O modelo de produção presente na soja implica em um padrão de destruição do meio ambiente, com o uso intensivo de agrotóxicos que contaminam as terras, a água, a biodiversidade e os seres humanos.

O desmatamento na Amazônia está intimamente vinculado aos processos de grilagem de terras, agora praticamente regulado pelo mais novo “programa social” do governo Bolsonaro para os ruralistas, a MP da regularização fundiária (MP nº 910, de 2019), publicada em 11 de dezembro deste ano. A medida provisória possibilita a regularização por auto declaração e sem a necessidade de comprovar a posse de terras ocupadas irregularmente em até 2.500 hectares, regularizando a grilagem de terras em todo o território nacional, com grande incidência na região Amazônica.

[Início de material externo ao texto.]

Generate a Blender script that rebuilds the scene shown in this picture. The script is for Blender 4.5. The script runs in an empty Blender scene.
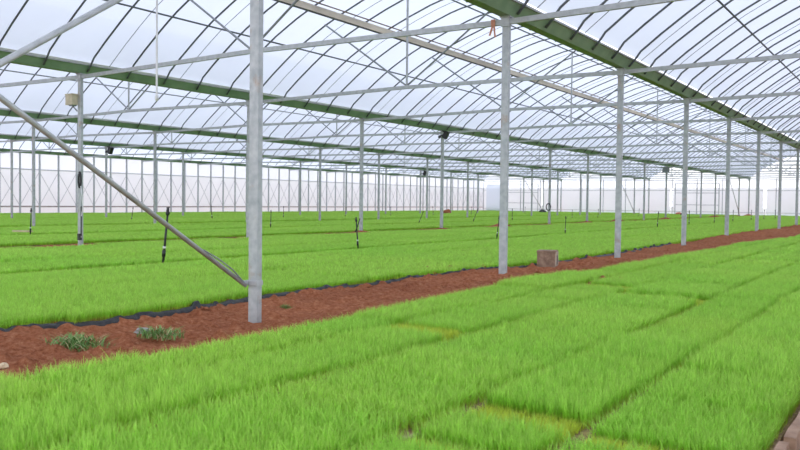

A pressão do ruralismo brasileiro para abrir mão desta suposta amarra da expansão da soja no bioma Amazônia, vinculado com as medidas que o atual governo tem adotado de desmonte das estruturas de proteção e fiscalização ambiental, o discurso beligerante do presidente e de membros do alto escalão do governo federal, demostram que o desenvolvimento do agronegócio no país se baseia em uma articulação entre desmatamento, grilagem e violência no campo.

A moratória da soja no bioma Amazônia tem cumprido a função de buscar reduzir – em que pese a tendência de aumento da produção de soja em áreas de desmatamento – um dos vetores que levam à destruição da floresta. Tal política, entretanto, é insuficiente em atacar o principal fator da destruição da floresta e dos recursos naturais, que é o padrão de desenvolvimento do agronegócio no Brasil. Além disso, a forma como esse acordo é propagandeado pelas grandes empresas transnacionais dos grãos esconde, sob uma aparente sustentabilidade, aquilo que a cadeia da soja de fato é: fator de concentração de terra, conflitos territoriais, uso intensivo de agrotóxicos e desmatamento.